Starting in 2020, a relevant entity will be required to file a notice with the Cayman Tax Information Authority stating whether it is carrying out any relevant activity, and, if so, whether all or any part of the relevant entity’s gross income is subject to tax in a jurisdiction outside Cayman (with supporting evidence), and the end date of the entity’s financial year.

The market trend shows an increase in funds and managers reviewing the level of discretion that the managers possess to manage securities, and reviewing the possibility of outsourcing these arrangements. Contractual terms such as those contained in limited partnership agreements should be reviewed carefully to reflect any factual changes and the revised scope of work. Hopefully the market will have a clearer view on the decisions and overall trend of fund managers in this regard after the re-registration deadline.

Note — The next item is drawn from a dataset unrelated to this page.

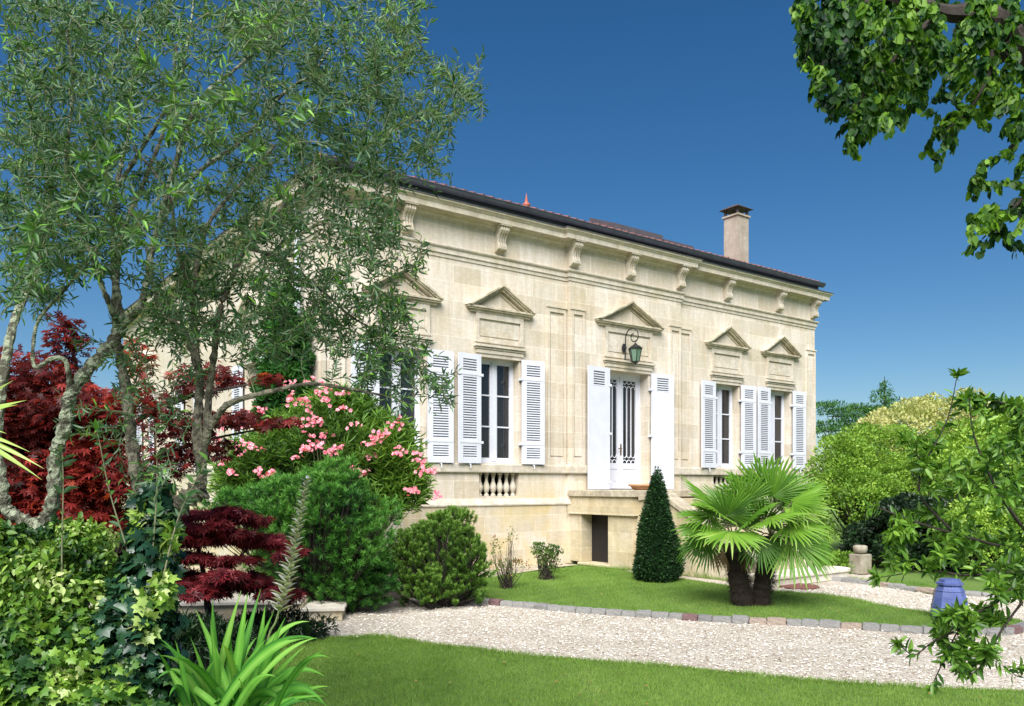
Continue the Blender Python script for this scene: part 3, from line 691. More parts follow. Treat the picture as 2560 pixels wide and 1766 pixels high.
def surround(T, c, hw, ztop, big, zped, apex):
    """panel, mouldings and pediment over an opening"""
    m = MB(); m.T = T
    m.box(c - hw - .055, c + hw + .055, .001, .03, ztop, ztop + .07)
    m.box(c - hw - .075, c + hw + .075, .001, .05, ztop + .07, ztop + .13)
    for k, (z_a, z_b, o_) in enumerate(((.13, .148, .03), (.148, .176, .062), (.176, .190, .05), (.190, .232, .095))): m.box(c - hw - .09 - .015 * k, c + hw + .09 + .015 * k, .001, o_, ztop + z_a, ztop + z_b)
    m.box(c - hw - .10, c + hw + .10, .001, .03, ztop + .232, ztop + .27); m.box(c - hw - .11, c + hw + .11, .001, .055, ztop + .27, ztop + .30)
    z2 = zped - .045
    a, b = c - hw - .085, c + hw + .085
    m.box(a, b, .001, .04, ztop + .30, ztop + .355); m.box(a, b, .001, .04, z2 - .11, z2)
    m.box(a, a + .07, .001, .04, ztop + .355, z2 - .11); m.box(b - .07, b, .001, .04, ztop + .355, z2 - .11)
    m.box(a + .10, b - .10, .001, .014, ztop + .40, z2 - .155)
    m.build('window_head' if not big else 'door_head', M['trim'], house)
    p = MB(); p.T = T; W = big
    p.box(c - W + .10, c + W - .10, .001, .055, zped - .045, zped); p.box(c - W + .05, c + W - .05, .001, .10, zped, zped + .03); p.box(c - W + .02, c + W - .02, .001, .125, zped + .03, zped + .065)
    zb = zped + .065; H = apex - zb
    def chev(inset, out0, out1, th):
        k = H / W; wI = W - inset; zi = zb; top = apex - inset * k
        s_ = th * math.sqrt(1 + k * k)
        for sg in (-1, 1):
            p.prism([(c + sg * wI, zi), (c, top), (c, top - s_), (c + sg * (wI - s_ / k), zi)], out0, out1)
    chev(0, .001, .16, .035); chev(.06, .001, .135, .03); chev(.115, .001, .09, .035); chev(.26, .001, .03, .02)
    p.box(c - W * .8, c + W * .8, .001, .006, zb, zb + .02)
    p.build('pediment', M['weath'] if T is not leftside else M['trim'], house)

def shutter(T, c, side, wdt, z0, z1, louv=True, ajar=.0):
    """side -1: hangs left of the opening edge c; +1 right"""
    a, b = (c - wdt, c) if side < 0 else (c, c + wdt)
    y0, y1 = .055, .09; m = MB()
    def TT(p):
        du = (p[0] - c); ang = ajar * side
        return T((c + du * math.cos(ang), p[1] + abs(du) * math.sin(abs(ang)), p[2]))
    m.T = TT; H = z1 - z0; st = .19 * wdt
    if louv:
        secs = [(.045, .155), (.215, .785), (.835, .95)]
        m.box(a, a + st, y0, y1, z0, z1); m.box(b - st, b, y0, y1, z0, z1)
        e = [0] + [q for s_ in secs for q in s_] + [1]
        for k in range(0, len(e), 2): m.box(a + st, b - st, y0 + .001, y1 - .002, z0 + e[k] * H, z0 + e[k + 1] * H)
        for s0, s1 in secs:
            n = max(3, round((s1 - s0) * H / .047)); pt = (s1 - s0) * H / n
            for k in range(n):
                z = z0 + s0 * H + k * pt
                m.prismx([(y1 - .004, z), (y1 - .004, z + .017), (y0 + .006, z + .029), (y0 + .006, z + .019)], a + st, b - st)
    else:
        m.box(a, b, y0, y1, z0, z1 - .42 * 0 - .40)
        m.box(a, a + st * 1.2, y0, y1, z1 - .40, z1); m.box(b - st * 1.2, b, y0, y1, z1 - .40, z1); m.box(a + st * 1.2, b - st * 1.2, y0, y1, z1 - .09, z1)
        for k in range(6): 
            z = z1 - .395 + k * .05
            m.prismx([(y1 - .004, z), (y1 - .004, z + .017), (y0 + .006, z + .029), (y0 + .006, z + .019)], a + st * 1.2, b - st * 1.2)
        m.box(a, a + .018, y1 - .001, y1 + .006, z0 + .02, z1 - .02)
    o = m.build('shutter', M['white'], house)
    bk = MB(); bk.T = TT
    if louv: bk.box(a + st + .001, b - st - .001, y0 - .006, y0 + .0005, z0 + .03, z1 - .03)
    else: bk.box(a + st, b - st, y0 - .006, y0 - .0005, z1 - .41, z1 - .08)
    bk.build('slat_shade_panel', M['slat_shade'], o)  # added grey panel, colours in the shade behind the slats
    for fz in ((.18, .80) if louv else (.05, .45, .85)):
        h = MB(); h.T = TT
        z = z0 + fz * H; h.box(c - .045, c + .045, y0 + .005 - .05, y1 + .006, z, z + .05)
        h.box(*((a + .02, b - .02) if louv else sorted((c, c + side * .06))), y1 - .001, y1 + .005, z + .008, z + .04)
        h.build('hinge', M['white'], o)
    if louv:
        h = MB(); h.T = TT; h.tube([((a + b) / 2, .03, z0 - .02), ((a + b) / 2, .11, z0 - .02), ((a + b) / 2, .11, z0 - .09)], .012, 6); h.build('shutter_stay', M['white'], o)
    return o
def window(T, c, hw, z0, z1):
    d0, d1 = -.24, -.19; m = MB(); m.T = T
    fr = .05
    m.box(c - hw, c - hw + fr, d0, d1, z0, z1); m.box(c + hw - fr, c + hw, d0, d1, z0, z1); m.box(c - hw + fr, c + hw - fr, d0, d1, z1 - fr, z1); m.box(c - hw + fr, c + hw - fr, d0, d1, z0, z0 + fr + .02)
    m.box(c - .05, c + .05, d0, d1 + .012, z0 + fr + .02, z1 - fr)
    for a, b in ((c - hw + fr, c - .05), (c + .05, c + hw - fr)):
        e0, e1 = d0 + .005, d1 - .008
        m.box(a, a + .035, e0, e1, z0 + .07, z1 - fr); m.box(b - .035, b, e0, e1, z0 + .07, z1 - fr)
        m.box(a + .035, b - .035, e0, e1, z0 + .07, z0 + .13); m.box(a + .035, b - .035, e0, e1, z1 - fr - .045, z1 - fr)
        za, zb = z0 + .13, z1 - fr - .045
        for k in (1, 2): zz = za + (zb - za) * k / 3; m.box(a + .035, b - .035, e0 + .003, e1 - .003, zz - .014, zz + .014)
    o = m.build('window', M['white'], house)
    g_ = MB(); g_.T = T; g_.box(c - hw + .01, c + hw - .01, d0 - .02, d0 + .012, z0 + .01, z1 - .01); g_.build('pane', M['glass'], o)
    s_ = MB(); s_.T = T; s_.prismx([(-.19, z0 - .01), (-.19, z0 + .03), (.03, z0 + .012), (.03, z0 - .01)], c - hw + .002, c + hw - .002); s_.build('sill', M['trim'], o)
def balustrade(T, c, hw):
    o = None
    prof = [(.052, 0), (.052, .03), (.034, .04), (.03, .06), (.045, .085), (.062, .13), (.066, .17), (.055, .22), (.034, .28), (.026, .33), (.028, .36), (.042, .375), (.03, .39), (.03, .40), (.052, .41), (.052, .45)]
    m = MB(); m.T = T; m.box(c - hw, c + hw, -.2, -.03, 1.345, 1.385); b = m.build('balustrade', M['trim'], house)
    for k in range(6):
        q = MB(); x = c - hw + (k + .5) * 2 * hw / 6
        q.lathe([(r_, z_) for r_, z_ in prof], 14, (0, 0, 1.386))
        q.v = [T((v[0] + x, v[1] - .1, v[2])) for v in q.v]; q.build('baluster', M['trim'], b, smooth=False)
for i, c in enumerate(WC):
    window(front, c, WH, 2.0, 4.04); surround(front, c, WH, 4.04, .80, 4.92, 5.45); balustrade(front, c, WH)
    shutter(front, c - WH - .01, -1, .535, 2.01, 4.06, True, R(2 + (i * 7) % 4)); shutter(front, c + WH + .02, 1, .535, 2.01, 4.06, True, R(1.5 + (i * 5) % 3))
for c in SIDEW:
    window(leftside, c, WH, 2.0, 4.04); surround(leftside, c, WH, 4.04, .80, 4.92, 5.45)
    shutter(leftside, c - WH - .01, -1, .535, 2.01, 4.06, True, R(2)); shutter(leftside, c + WH + .02, 1, .535, 2.01, 4.06, True, R(2))
surround(bayf, DC, DH, 4.05, 1.0, 5.02, 5.57)
shutter(bayf, DC - DH - .01, -1, .66, 1.51, 4.07, False, R(5)); shutter(bayf, DC + DH + .02, 1, .66, 1.51, 4.07, False, R(4))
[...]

2019 has been an eventful year for the fund finance industry; in addition to the introduction of the VCC in Singapore, there have been considerable developments in the legislative and regulatory regimes with an impact on funds, managers, investors and lenders alike.

Despite the uncertainties in the geopolitical environment, the author remains optimistic about the forecast for the Asia fund financing industry and the continuous prominence of Cayman fund structures in 2020. The author expects to see lenders becoming more open to exploring bespoke financing options such as net asset value or hybrid facilities, in addition to the usual subscription facilities currently utilized.